人:一つの番組を制作するのにどのようにメンバーを集めるのですか。
宮:パーソナリティーを決めて、そのパーソナリティーを面白くできる人を集めています。
人:ラジオ番組は長寿番組が多いですよね。だからパーソナリティーを選ぶのは大変そうですね。
宮:でもはじめから番組が10年続くなんて思ってないです。ボランティアでやっているわけではなくて、営利活動なので、とにかく人とお金を集める。続けよう、という気持ちでやっています。
人:ラジオは映像がないですが、だからこそ工夫していることはありますか。
宮:たくさんありますが、ひとつは過不足ない説明ですね。話を聞いていてわかりにくいと思ったら「それって誰?」とか「何歳くらいの人?」とか聞いています。逆に逐一詳細を話すことでテンポが崩れることもありますから、そこはいい塩梅を保つ必要があります。

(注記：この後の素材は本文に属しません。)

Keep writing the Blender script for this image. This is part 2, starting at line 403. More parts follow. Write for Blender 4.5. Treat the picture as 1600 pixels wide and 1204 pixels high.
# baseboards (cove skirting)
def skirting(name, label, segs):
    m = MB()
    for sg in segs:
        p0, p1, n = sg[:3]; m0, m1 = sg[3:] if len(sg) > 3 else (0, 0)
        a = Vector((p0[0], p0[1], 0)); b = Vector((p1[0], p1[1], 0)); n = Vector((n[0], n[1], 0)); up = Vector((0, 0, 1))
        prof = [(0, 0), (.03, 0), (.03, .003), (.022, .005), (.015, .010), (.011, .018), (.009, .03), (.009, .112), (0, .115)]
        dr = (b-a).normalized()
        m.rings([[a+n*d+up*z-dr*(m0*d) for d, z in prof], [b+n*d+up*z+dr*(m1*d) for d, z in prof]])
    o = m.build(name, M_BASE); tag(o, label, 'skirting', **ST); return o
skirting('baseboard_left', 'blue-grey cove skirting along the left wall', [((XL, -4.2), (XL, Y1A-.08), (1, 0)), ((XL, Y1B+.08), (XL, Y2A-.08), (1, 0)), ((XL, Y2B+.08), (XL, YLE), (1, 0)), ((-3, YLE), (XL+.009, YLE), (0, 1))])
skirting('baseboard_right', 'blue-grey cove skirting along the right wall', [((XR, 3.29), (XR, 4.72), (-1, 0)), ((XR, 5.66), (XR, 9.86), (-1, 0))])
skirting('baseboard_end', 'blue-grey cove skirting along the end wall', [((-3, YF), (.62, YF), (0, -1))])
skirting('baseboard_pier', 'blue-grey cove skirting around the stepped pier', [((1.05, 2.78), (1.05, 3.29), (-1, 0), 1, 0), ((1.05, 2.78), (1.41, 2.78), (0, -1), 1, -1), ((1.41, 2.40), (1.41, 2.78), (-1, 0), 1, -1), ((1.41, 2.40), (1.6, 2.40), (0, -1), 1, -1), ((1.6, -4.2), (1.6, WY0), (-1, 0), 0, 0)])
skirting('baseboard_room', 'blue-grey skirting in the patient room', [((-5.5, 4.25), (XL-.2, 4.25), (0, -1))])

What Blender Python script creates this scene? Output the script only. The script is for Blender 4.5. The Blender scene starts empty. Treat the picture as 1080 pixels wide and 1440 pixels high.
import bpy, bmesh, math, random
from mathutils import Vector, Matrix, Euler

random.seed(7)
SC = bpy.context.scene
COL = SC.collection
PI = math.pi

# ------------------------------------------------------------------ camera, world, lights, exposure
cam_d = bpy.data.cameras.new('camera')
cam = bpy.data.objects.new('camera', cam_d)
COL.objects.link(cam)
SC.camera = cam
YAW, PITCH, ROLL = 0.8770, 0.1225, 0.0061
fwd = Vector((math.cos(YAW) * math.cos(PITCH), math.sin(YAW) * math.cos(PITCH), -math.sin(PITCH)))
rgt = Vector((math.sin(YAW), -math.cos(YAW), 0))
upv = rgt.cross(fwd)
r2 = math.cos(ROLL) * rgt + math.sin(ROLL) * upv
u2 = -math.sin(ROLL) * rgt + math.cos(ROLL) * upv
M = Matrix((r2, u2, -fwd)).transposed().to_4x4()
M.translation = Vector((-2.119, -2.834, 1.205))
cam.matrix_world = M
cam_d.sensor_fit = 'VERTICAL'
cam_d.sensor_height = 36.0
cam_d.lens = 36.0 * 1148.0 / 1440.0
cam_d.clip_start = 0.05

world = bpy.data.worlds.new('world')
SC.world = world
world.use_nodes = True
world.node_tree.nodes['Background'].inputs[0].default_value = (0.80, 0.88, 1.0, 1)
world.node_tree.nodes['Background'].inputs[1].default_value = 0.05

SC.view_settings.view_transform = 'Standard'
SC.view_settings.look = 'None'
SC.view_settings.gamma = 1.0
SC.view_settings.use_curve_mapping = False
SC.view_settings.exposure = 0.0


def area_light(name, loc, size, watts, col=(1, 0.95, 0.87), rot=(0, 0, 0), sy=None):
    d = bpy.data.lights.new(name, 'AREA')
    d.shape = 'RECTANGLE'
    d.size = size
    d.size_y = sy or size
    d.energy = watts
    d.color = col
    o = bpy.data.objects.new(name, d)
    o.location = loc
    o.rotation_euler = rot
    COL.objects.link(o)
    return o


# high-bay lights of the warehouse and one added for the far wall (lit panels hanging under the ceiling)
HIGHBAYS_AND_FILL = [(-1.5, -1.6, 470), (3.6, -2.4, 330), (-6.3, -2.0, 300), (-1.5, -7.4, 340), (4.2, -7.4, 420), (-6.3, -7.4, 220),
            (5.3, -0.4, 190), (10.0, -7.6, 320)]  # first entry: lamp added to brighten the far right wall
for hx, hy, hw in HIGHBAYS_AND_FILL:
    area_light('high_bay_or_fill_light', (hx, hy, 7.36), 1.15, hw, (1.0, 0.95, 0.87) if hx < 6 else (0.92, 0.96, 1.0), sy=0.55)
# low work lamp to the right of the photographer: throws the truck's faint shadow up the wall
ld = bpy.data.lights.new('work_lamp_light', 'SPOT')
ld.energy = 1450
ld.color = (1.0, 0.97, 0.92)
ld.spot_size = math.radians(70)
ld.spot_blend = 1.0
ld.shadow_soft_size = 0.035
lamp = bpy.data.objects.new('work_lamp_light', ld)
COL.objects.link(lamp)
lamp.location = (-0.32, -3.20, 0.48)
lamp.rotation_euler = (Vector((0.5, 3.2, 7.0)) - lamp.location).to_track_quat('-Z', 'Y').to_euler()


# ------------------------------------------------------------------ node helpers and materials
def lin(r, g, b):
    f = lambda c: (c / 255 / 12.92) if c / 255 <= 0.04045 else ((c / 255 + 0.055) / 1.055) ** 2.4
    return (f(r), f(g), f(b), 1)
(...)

宮:パーソナリティとスタッフ全員の努力だと思います。そしてなにより聞いてくれるリスナーのみなさんのおかげです。聞いてくれる人がいないとやっている意味がありませんからね。もちろん好きでこの仕事をしていますが、生活するために仕事をしているので、生半可な気持ちではできません。どんな仕事も一緒ですが。
人:ラジオの仕事をしていて、大学時代にやっていたことが役に立ったなと思うことはありますか。
宮:大学時代に限らず、音楽をよく聞いていたことです。
人:ラジオ業界に入るには何をすれば良いのでしょうか。
宮:何でもやっておくといいと思います。ラジオ業界は入口が狭く、入れる確率も低いので、入るために何かやらないといけないということはないと思います。
人:先ほど仰っていた、番組の変わらない良さというのは、スタッフがあまり変わらないというところからも来ているのですか。
宮:そうかもしれないですね。特にTBSラジオで放送している深夜番組は、番組の立ち上げから終了まで、よほどのことがない限りスタッフの入れ替えはしません。ある種、番組やパーソナリティと心中する文化があります。リスナーとの距離が近い分、スタッフとの距離も近いですね。良し悪しはあると思いますが。
宮嵜さんは、こちらの辿々しいインタビューにも丁寧に対応して下さいました。
感謝と共に、宮嵜さんのますますのご活躍を、人物研究会一同お祈りしています。